1. Daily
Update Monday Oct. 13
a. Woke
up, breakfasted on peanut butter banana, then took physics test. It went fine—I
answered all the questions and don’t think I missed any, but there were enough
questions that my first pass over the questions left me with little time to
blunder-check.
b. Did
hw with Eleanor, John.
c. Went
to Lunchbox Seminar. This time speaker was a young professor from Stanford by
way of Cambridge and some other prestigious places. He discussed the connection
of classical (Einstein, non-quantum) theories describing black holes to
descriptions of systems involving strongly coupled interactions, specifically metals
that don’t conduct normally. It was pretty intense, but here’s my “quick”
breakdown:
i. Electrons
in conducting metals actually interact strongly with each other, but because
all the momentum states available to the electrons in the metals are already filled,
(Pauli exclusion principle dictates more than two electrons can’t occupy same
state) the electrons can’t scatter into new states, so we can treat them as if
they don’t interact significantly with each other and act as “billiard balls”
influenced only by potential field.
ii. A
specific class of metals that don’t conduct normally, when electrons are
intentionally removed or added so that the electrons can move from state to
state and interact with each other, offer such high resistivity to flow that
the implication is that the mean path the electron can travel before hitting an
obstruction is less than the “wavelength” that the electron has when considered
as wave.
iii. I’m
fuzzy on this, but these strong electron-electron attractions and the other
quantum-dynamical effects having to do with wavelength > mean free path
makes the interacting electrons a strongly coupled system.
iv. Which
brings us to similarities with black holes, “strongly coupled systems”.
v. These
respond to perturbations like normal thermodynamical systems do; by diffusing
them across the entire black hole.
vi. Which
leads to strong thermodynamical/entropy-related analogy where the black hole
can be thought of as the strongly coupled equivalent of a normal
thermodynamical system.
vii. Darn
it, I guess I didn’t really understand it all that well. Bits and pieces.

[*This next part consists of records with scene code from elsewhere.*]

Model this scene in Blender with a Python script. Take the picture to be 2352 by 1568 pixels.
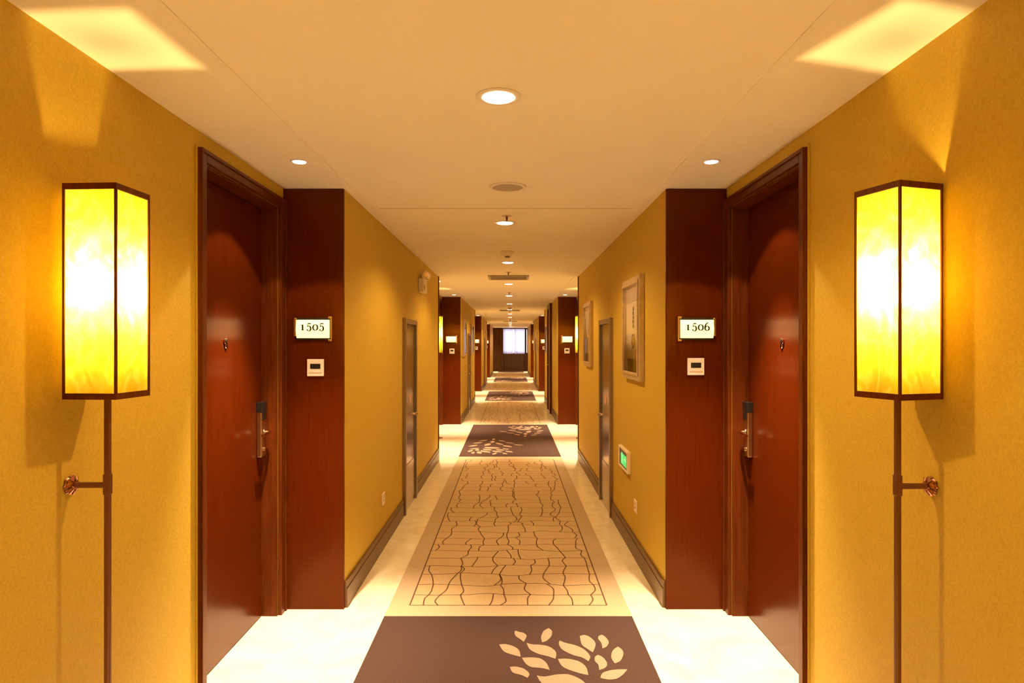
import bpy, math, random
from math import pi, sin, cos, radians
random.seed(7)
C = bpy.context.scene.collection
for o in list(bpy.data.objects): bpy.data.objects.remove(o)
SC = bpy.context.scene

# ------------------------------------------------------------------ camera
EYE = 1.463
CAMX = 0.034
cd = bpy.data.cameras.new('camera'); cam = bpy.data.objects.new('camera', cd); C.objects.link(cam)
cam.location = (CAMX, 0, EYE); cam.rotation_euler = (pi/2, 0, 0)
cd.sensor_width = 36; cd.lens = 36*1500/2352
cd.shift_x = (1176-1174)/2352; cd.shift_y = (789.5-784)/2352
cd.clip_start = 0.05; cd.clip_end = 200
SC.camera = cam
# ------------------------------------------------------------------ exposure and world (daylight beyond the end window)
vs = SC.view_settings
vs.view_transform = 'Standard'; vs.look = 'None'; vs.gamma = 1; vs.use_curve_mapping = False
vs.exposure = 0.08
w = bpy.data.worlds.new('world'); SC.world = w; w.use_nodes = True
w.node_tree.nodes['Background'].inputs[0].default_value = (0.82, 0.86, 1.0, 1)
w.node_tree.nodes['Background'].inputs[1].default_value = 5.0
# ------------------------------------------------------------------ light levels
COL_CENTRE = (1.0, 0.62, 0.25)
COL_SIDE = (1.0, 0.75, 0.48)
COL_BULB = (1.0, 0.65, 0.22)
P_CENTRE = 57.0
P_SIDE_CORE = 680.0
P_SIDE_SPILL = 30.0
S_BULB = 3300.0

# ------------------------------------------------------------------ sizes
H = 2.319          # side soffit height
TR = 0.004         # tray recess of the middle ceiling
NX = 0.89          # half width of the narrow corridor
AX = 1.223         # half width at the door bays
TX = 0.842         # half width of the ceiling tray
P = 8.28           # two-room module
Y_IN, Y_OUT = 3.60, 8.29   # narrow block from .. to (module 0)
Y_END = 35.2
Y_BACK = -2.6
NB = 4

# ------------------------------------------------------------------ materials
def mat(name, col, rough=0.5, metal=0.0, spec=0.5, coat=0.0, emis=None, estr=0.0):
    m = bpy.data.materials.new(name); m.use_nodes = True
    b = m.node_tree.nodes['Principled BSDF']
    b.inputs['Base Color'].default_value = (*col, 1)
    b.inputs['Roughness'].default_value = rough
    b.inputs['Metallic'].default_value = metal
    b.inputs['Specular IOR Level'].default_value = spec
    b.inputs['Coat Weight'].default_value = coat
    b.inputs['Coat Roughness'].default_value = 0.06
    if emis:
        b.inputs['Emission Color'].default_value = (*emis, 1)
        b.inputs['Emission Strength'].default_value = estr
    return m
def nodes(m): return m.node_tree.nodes, m.node_tree.links, m.node_tree.nodes['Principled BSDF']
def add_noise(m, c1, c2, scale=(1, 1, 1), nscale=10, detail=4, lo=0.35, hi=0.65, bump=0.0, bdist=0.001, dist=0.0):
    N, L, b = nodes(m)
    tc = N.new('ShaderNodeTexCoord'); mp = N.new('ShaderNodeMapping'); mp.inputs['Scale'].default_value = scale
    nz = N.new('ShaderNodeTexNoise'); nz.inputs['Scale'].default_value = nscale; nz.inputs['Detail'].default_value = detail
    nz.inputs['Distortion'].default_value = dist
    cr = N.new('ShaderNodeValToRGB'); cr.color_ramp.elements[0].position = lo; cr.color_ramp.elements[1].position = hi
    cr.color_ramp.elements[0].color = (*c1, 1); cr.color_ramp.elements[1].color = (*c2, 1)
    L.new(tc.outputs['Object'], mp.inputs[0]); L.new(mp.outputs[0], nz.inputs['Vector'])
    L.new(nz.outputs['Fac'], cr.inputs[0]); L.new(cr.outputs[0], b.inputs['Base Color'])
    if bump:
        bp = N.new('ShaderNodeBump'); bp.inputs['Strength'].default_value = bump; bp.inputs['Distance'].default_value = bdist
        L.new(nz.outputs['Fac'], bp.inputs['Height']); L.new(bp.outputs[0], b.inputs['Normal'])
    return m

M = {}
M['paper'] = add_noise(mat('gold_wallpaper', (.66, .5, .2), .6, spec=.3), (.545, .370, .038), (.625, .438, .052), nscale=95, detail=3, bump=.35, bdist=.002, dist=1.2)
M['ceiling'] = add_noise(mat('cream_paint', (.8, .72, .56), .75, spec=.2), (.92, .86, .73), (.94, .89, .76), nscale=2)
M['wood'] = add_noise(mat('red_brown_lacquered_wood', (.25, .06, .01), .23, spec=.3), (.066, .0085, .0006), (.086, .0122, .0009), scale=(14, 14, .9), nscale=5, detail=6, lo=.25, hi=.75)
M['wood_dark'] = add_noise(mat('dark_brown_moulding', (.12, .035, .012), .34, spec=.3), (.075, .014, .002), (.115, .024, .004), scale=(14, 14, 1), nscale=5, detail=5)
M['gap'] = mat('dark_gap', (.015, .006, .004), .8)
M['base'] = add_noise(mat('brown_skirting', (.2, .105, .04), .4, spec=.4), (.115, .056, .016), (.15, .075, .022), scale=(8, 1, 8), nscale=6)
M['steel'] = add_noise(mat('brushed_steel', (.5, .45, .42), .19, metal=1.0), (.30, .24, .20), (.44, .36, .31), scale=(30, 30, 1), nscale=6, detail=4)
M['steel_frame'] = mat('satin_steel', (.36, .29, .24), .34, metal=1.0)
M['brass'] = mat('satin_brass', (.62, .44, .24), .3, metal=1.0)
M['chrome'] = mat('polished_brass', (.85, .72, .58), .12, metal=1.0)
M['copper'] = mat('bronze_tube', (.20, .08, .03), .36, metal=.6)
M['copper_bright'] = mat('copper_rosette', (.42, .18, .09), .2, metal=1.0)
M['black'] = mat('black_plastic', (.012, .011, .011), .3)
M['cream'] = mat('cream_plastic', (.88, .78, .66), .4)
M['white'] = mat('white_trim', (.82, .76, .66), .45)
M['grille'] = mat('speaker_grille', (.42, .36, .27), .6)
M['gilt'] = mat('gilded_side_rail', (.9, .62, .16), .22, metal=.9)
M['silver'] = add_noise(mat('champagne_silver_frame', (.6, .5, .36), .32, metal=.45), (.60, .46, .27), (.70, .56, .36), nscale=30)
M['ink'] = mat('black_ink', (.02, .02, .015), .6)
M['glow_plate'] = mat('lit_acrylic', (.9, .85, .6), .3, emis=(1.0, .84, .34), estr=1.45)
M['lens'] = mat('lit_lamp_glass', (.9, .9, .9), .3, emis=(1.0, .86, .62), estr=9)
M['lens_side'] = mat('lit_spot_glass', (.9, .9, .9), .3, emis=(1.0, .9, .8), estr=6)
M['green_lit'] = mat('lit_green_panel', (.02, .4, .12), .4, emis=(.02, .75, .16), estr=.75)
M['green_pale'] = mat('lit_pale_green', (.3, .8, .4), .4, emis=(.25, .9, .35), estr=.9)
M['carpet_light'] = add_noise(mat('tan_carpet', (.55, .42, .27), .95, spec=.05), (.50, .36, .20), (.56, .41, .24), nscale=260, detail=2, bump=.6, bdist=.003)
M['carpet_edge'] = add_noise(mat('dull_tan_carpet', (.5, .38, .25), .95, spec=.05), (.45, .335, .21), (.51, .385, .245), nscale=260, detail=2, bump=.6, bdist=.003)
M['carpet_dark'] = add_noise(mat('brown_carpet', (.2, .11, .07), .95, spec=.05), (.056, .032, .026), (.084, .047, .038), nscale=220, detail=3, bump=.6, bdist=.003)
M['carpet_line'] = mat('dark_brown_yarn', (.14, .075, .045), .95, spec=.05)
M['carpet_leaf'] = add_noise(mat('cream_yarn', (.66, .5, .32), .95, spec=.05), (.34, .225, .150), (.40, .262, .178), nscale=240, detail=2, bump=.5, bdist=.003)
M['drape'] = add_noise(mat('brown_drape', (.12, .06, .02), .8), (.10, .040, .010), (.16, .066, .016), scale=(6, 6, .4), nscale=4)
M['panel_dark'] = add_noise(mat('dark_wood_panelling', (.06, .03, .014), .5), (.05, .018, .007), (.085, .034, .011), scale=(9, 9, .6), nscale=3)
M['picture_paper'] = mat('picture_paper', (.86, .76, .58), .6)
M['picture_mauve'] = mat('picture_mauve', (.62, .46, .38), .6)
M['picture_gold'] = mat('picture_gold', (.75, .5, .08), .5)
M['picture_brown'] = mat('picture_brown', (.16, .09, .04), .5)

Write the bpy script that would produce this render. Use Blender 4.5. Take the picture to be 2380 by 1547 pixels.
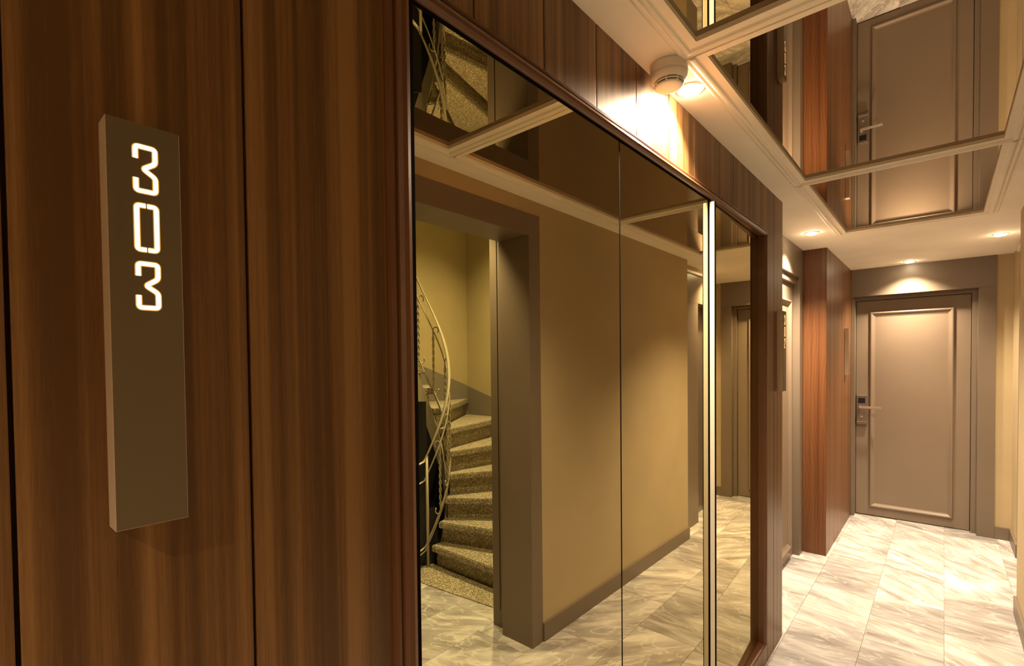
import bpy, bmesh, math, random
from mathutils import Vector, Matrix
random.seed(4)
for o in list(bpy.data.objects): bpy.data.objects.remove(o)
sc = bpy.context.scene
COL = sc.collection

# ------------------------------------------------------------------ camera
FPX, PX, PY, IW, IH = 1150.76, 1189.72, 865.58, 2380.0, 1547.0
cam_d = bpy.data.cameras.new('camera'); cam = bpy.data.objects.new('camera', cam_d); COL.objects.link(cam)
cam_d.sensor_fit = 'HORIZONTAL'; cam_d.sensor_width = 36.0; cam_d.lens = FPX*36.0/IW
cam_d.shift_x = (IW/2-PX)/IW; cam_d.shift_y = (PY-IH/2)/IW
cam_d.clip_start = 0.02; cam_d.clip_end = 60
Rv = (0.7535575, 0.6572979, -0.0105171); Uv = (-0.0061458, 0.0230418, 0.9997156); Fv = (-0.6573533, 0.7532786, -0.0214029)
m4 = Matrix.Identity(4)
for i in range(3):
    m4[i][0] = Rv[i]; m4[i][1] = Uv[i]; m4[i][2] = -Fv[i]
m4[0][3], m4[1][3], m4[2][3] = 0.644, 0.0, 1.48
cam.matrix_world = m4
sc.camera = cam

# ------------------------------------------------------------------ world, lights, exposure
w = bpy.data.worlds.new('world'); sc.world = w; w.use_nodes = True
w.node_tree.nodes['Background'].inputs[0].default_value = (1.0, 0.72, 0.42, 1)
w.node_tree.nodes['Background'].inputs[1].default_value = 0.0
sc.view_settings.view_transform = 'Standard'; sc.view_settings.look = 'None'
sc.view_settings.gamma = 1.0; sc.view_settings.use_curve_mapping = False
sc.view_settings.exposure = 1.5
cy = sc.cycles
cy.max_bounces = 14; cy.glossy_bounces = 10; cy.diffuse_bounces = 6; cy.transmission_bounces = 4
cy.caustics_reflective = True; cy.caustics_refractive = False
cy.sample_clamp_indirect = 4.0; cy.blur_glossy = 0.3
cy.use_denoising = True

H = 2.303
WARM = (1.0, 0.79, 0.55); STAIR = (1.0, 0.83, 0.46)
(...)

Later, at 4:00, I went to the full colloquium version of the talk (my physics
professor was there, and we talked a little tiny bit about the research he was
doing.
viii.
At the colloquium, he talked about the
characteristics of the weird metals a little more, showing how the conductivity
of the metals with respect to temperature could be theoretically related to the
black hole’s responses to perturbation with respect to the “temperature” of the
black hole, (which is the energy that the “paired” particles it somehow
quantum-dynamically emits). He discussed a peak in the conductivity function
called the Drude (Drud-uh) peak, and described how quantities relating to the
peak could be computed with the black-hole approach. He finished with a
discussion of how the similarities in the metals’ conductivities could be the
results of fundamental bounds on entropy and “viscosity”. Complicated.
ix. Just
want to point out I’ve now heard from an experimenter and a theorist, and their
perspectives on physics were wildly different. I think observing that split
will be interesting.
d. Went
back to dorm, did a little hw, then went to CS class. Discussed complexity
analysis and three algorithms for finding the subsequence with the maximum
cumulative sum within an array of positive and negative integer values; the
most efficient O(n) algorithm was very clever.
e. Went
to physics colloquium, described above.
f. Intended
to go to chess club, but randomly found Go club hanging out in the Society of
Physics Students lounge. They were very nice. I played a training game, finally
learned how Go’s dang-gone scoring system works. I happened to guess correctly
what research a biochem major, Rachel, was doing, and she recommended me a
paper by a UW prof.
g. Went
back to dorm. Ate dinner (chicken strips at the 8) with Jamie. Then we headed
to Ultimate. I played pretty well and actually scored 3 goals, but our team
lost :(
h. I
decided, in a crazy LEROY (there’s a strange inside joke associated with the name
Leroy Jenkins; if you don’t know what it refers to, I associate Leroy with
hustle and reckless abandon) move, to go back to the dorm, change shoes, and go
play badminton with the Badminton Club, which I’d been neglecting for the past
2 weeks.
i. I
got my butt kicked by a guy in my CS Honors class and went back to the dorm.
Posted my discussion question for the education class, then went down to Rick’s
for cheap ice cream. I met up with Xin on the way down. (I don’t think I’ve
mentioned Xin (pronounced Sheen) yet; he’s a super nice guy in my physics
class, very guileless and always smiling. I played tennis with him and his
roommate Hayden a couple days ago.) He said, smiling, that the physics test had
ruined his day. But he was beaming like a loon when the Rick’s volunteer
scooper rewarded his $1.75 for a single scoop in a waffle cone with the most
enormous mound of ice cream I’d ever seen. He had to share it with people in
the lounge.
j. I
ate my ice cream and read physics.
k.
Wrote log and went to bed.
beaming like a loon.....priceless!!!!